• [Stated exercise] Repeat, exactly, the run of lines that opens with the line containing "('cracker leaning on" and closes with the line containing "('dark shaded cracker", and leave all other lines out.

• [Exercise material]
--- Start ---

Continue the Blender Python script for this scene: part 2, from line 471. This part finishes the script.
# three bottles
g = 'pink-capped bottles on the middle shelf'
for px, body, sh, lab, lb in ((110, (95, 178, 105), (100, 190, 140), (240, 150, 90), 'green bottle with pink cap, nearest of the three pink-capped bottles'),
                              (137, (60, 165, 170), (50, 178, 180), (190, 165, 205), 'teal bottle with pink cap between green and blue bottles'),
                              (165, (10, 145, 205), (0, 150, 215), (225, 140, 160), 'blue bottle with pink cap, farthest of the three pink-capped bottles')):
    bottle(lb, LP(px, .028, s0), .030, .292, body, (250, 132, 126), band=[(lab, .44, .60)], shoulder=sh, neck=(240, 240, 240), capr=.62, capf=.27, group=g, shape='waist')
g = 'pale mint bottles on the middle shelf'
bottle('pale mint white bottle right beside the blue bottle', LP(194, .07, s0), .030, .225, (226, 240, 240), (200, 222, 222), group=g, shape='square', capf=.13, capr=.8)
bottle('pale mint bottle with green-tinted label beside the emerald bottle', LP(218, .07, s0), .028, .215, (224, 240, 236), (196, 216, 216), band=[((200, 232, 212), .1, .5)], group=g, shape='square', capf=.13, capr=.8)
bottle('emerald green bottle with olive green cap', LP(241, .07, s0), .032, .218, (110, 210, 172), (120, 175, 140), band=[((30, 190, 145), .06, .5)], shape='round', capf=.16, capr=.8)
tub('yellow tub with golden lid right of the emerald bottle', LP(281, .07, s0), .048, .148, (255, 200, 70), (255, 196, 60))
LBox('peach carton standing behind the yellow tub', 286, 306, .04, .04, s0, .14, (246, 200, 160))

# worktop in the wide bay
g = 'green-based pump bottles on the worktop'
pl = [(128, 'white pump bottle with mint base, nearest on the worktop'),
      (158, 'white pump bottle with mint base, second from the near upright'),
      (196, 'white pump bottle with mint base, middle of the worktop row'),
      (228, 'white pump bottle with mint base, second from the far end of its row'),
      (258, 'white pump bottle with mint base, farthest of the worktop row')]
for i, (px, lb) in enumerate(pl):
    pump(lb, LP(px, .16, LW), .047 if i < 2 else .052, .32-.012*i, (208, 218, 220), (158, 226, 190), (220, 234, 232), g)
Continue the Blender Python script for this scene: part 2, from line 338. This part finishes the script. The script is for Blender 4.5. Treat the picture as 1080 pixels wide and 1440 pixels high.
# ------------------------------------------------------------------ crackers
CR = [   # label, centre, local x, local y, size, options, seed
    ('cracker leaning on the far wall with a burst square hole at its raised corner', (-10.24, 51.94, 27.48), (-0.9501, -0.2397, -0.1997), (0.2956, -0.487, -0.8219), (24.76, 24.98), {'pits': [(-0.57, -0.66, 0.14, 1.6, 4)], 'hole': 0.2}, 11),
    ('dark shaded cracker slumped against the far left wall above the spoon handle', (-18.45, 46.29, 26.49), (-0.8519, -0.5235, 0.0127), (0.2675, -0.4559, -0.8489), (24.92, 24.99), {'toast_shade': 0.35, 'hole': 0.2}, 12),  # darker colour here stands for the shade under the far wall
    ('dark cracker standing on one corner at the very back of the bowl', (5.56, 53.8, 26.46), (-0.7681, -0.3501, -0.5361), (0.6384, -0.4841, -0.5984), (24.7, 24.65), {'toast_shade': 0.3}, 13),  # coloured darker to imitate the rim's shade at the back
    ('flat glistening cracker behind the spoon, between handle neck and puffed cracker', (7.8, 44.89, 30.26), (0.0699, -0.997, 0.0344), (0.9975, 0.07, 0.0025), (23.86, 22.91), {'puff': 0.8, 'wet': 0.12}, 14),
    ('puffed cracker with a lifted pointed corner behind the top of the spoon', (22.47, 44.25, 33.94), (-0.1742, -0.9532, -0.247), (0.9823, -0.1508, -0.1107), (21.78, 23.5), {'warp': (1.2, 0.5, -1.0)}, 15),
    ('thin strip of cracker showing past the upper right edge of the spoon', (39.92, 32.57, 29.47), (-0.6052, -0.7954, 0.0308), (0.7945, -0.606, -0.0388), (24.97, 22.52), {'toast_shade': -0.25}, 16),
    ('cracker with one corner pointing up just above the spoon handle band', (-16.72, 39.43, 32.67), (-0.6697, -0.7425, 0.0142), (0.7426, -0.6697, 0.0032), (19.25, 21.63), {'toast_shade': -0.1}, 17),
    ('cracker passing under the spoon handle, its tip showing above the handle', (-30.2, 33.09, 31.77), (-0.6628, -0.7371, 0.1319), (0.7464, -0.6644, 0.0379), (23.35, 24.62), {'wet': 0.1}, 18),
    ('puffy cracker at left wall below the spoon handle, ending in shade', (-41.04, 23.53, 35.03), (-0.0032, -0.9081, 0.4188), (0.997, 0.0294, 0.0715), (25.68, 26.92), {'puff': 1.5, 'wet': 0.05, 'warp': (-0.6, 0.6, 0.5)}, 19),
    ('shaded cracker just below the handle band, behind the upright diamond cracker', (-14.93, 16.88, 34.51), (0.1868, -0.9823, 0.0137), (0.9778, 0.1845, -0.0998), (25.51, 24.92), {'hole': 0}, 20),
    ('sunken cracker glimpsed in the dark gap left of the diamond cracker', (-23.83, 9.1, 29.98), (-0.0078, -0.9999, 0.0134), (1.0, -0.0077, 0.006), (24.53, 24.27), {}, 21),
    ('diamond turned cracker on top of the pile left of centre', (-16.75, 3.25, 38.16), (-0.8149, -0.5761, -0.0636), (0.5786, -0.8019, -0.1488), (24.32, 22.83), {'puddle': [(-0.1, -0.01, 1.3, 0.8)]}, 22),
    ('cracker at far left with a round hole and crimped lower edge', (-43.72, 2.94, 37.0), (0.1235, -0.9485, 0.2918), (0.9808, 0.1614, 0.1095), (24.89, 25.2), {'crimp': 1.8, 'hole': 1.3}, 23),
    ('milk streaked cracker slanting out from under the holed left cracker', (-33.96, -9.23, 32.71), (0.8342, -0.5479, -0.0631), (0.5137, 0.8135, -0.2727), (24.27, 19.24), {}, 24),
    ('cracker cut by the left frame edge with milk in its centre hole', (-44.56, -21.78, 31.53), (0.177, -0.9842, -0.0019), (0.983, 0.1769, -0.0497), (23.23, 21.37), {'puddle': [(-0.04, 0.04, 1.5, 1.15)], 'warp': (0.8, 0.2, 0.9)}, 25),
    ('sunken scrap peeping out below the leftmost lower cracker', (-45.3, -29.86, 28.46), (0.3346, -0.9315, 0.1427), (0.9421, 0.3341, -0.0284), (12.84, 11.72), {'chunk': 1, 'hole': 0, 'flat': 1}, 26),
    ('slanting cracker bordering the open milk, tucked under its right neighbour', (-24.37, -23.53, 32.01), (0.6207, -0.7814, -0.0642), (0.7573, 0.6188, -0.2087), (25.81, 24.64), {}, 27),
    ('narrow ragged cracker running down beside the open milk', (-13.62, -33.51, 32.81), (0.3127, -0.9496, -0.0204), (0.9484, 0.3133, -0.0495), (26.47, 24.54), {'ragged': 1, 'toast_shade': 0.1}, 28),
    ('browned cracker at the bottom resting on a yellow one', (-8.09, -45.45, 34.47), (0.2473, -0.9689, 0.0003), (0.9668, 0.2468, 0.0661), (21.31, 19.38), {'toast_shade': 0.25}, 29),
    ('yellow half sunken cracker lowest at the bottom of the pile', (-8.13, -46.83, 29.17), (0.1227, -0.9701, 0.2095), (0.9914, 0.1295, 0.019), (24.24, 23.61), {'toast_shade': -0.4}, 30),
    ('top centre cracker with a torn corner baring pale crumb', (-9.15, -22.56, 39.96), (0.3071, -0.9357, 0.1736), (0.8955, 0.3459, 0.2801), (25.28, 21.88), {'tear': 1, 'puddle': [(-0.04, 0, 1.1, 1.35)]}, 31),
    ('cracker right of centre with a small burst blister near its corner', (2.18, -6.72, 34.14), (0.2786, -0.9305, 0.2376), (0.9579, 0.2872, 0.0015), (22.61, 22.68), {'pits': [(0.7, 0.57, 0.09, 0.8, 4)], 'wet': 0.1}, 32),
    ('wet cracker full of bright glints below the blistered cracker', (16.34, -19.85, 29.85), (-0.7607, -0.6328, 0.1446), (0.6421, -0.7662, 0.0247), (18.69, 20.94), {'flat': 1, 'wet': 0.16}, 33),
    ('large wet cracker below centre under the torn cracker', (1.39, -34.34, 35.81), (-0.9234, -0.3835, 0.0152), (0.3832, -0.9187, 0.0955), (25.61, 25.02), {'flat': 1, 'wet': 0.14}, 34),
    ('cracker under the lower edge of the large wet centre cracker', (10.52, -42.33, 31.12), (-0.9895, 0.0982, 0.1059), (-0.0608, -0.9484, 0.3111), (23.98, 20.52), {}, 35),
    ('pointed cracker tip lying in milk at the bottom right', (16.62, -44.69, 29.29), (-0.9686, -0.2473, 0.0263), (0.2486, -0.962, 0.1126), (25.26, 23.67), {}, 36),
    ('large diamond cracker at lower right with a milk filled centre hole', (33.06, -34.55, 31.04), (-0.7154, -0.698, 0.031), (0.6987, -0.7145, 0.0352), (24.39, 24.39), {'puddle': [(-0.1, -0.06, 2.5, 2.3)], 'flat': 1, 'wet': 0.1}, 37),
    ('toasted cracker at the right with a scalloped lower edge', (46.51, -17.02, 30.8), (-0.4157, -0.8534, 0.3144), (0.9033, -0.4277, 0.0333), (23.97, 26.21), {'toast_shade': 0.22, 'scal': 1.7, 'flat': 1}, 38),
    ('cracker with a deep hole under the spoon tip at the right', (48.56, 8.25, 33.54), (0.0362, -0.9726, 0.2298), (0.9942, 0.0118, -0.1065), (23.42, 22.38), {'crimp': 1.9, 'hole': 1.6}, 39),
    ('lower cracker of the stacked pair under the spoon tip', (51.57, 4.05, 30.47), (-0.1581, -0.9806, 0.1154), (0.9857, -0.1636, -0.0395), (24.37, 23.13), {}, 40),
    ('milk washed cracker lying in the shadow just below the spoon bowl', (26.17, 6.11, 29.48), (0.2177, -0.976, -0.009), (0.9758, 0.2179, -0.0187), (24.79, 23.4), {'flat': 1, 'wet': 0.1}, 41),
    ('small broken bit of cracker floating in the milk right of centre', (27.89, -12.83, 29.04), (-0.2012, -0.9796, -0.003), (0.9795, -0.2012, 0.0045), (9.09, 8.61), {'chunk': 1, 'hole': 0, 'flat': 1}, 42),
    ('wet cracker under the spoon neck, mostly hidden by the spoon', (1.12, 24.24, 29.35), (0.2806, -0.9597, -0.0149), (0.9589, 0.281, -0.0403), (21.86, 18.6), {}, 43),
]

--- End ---

• [Response to this exercise]
    ('cracker leaning on the far wall with a burst square hole at its raised corner', (-10.24, 51.94, 27.48), (-0.9501, -0.2397, -0.1997), (0.2956, -0.487, -0.8219), (24.76, 24.98), {'pits': [(-0.57, -0.66, 0.14, 1.6, 4)], 'hole': 0.2}, 11),
    ('dark shaded cracker slumped against the far left wall above the spoon handle', (-18.45, 46.29, 26.49), (-0.8519, -0.5235, 0.0127), (0.2675, -0.4559, -0.8489), (24.92, 24.99), {'toast_shade': 0.35, 'hole': 0.2}, 12),  # darker colour here stands for the shade under the far wall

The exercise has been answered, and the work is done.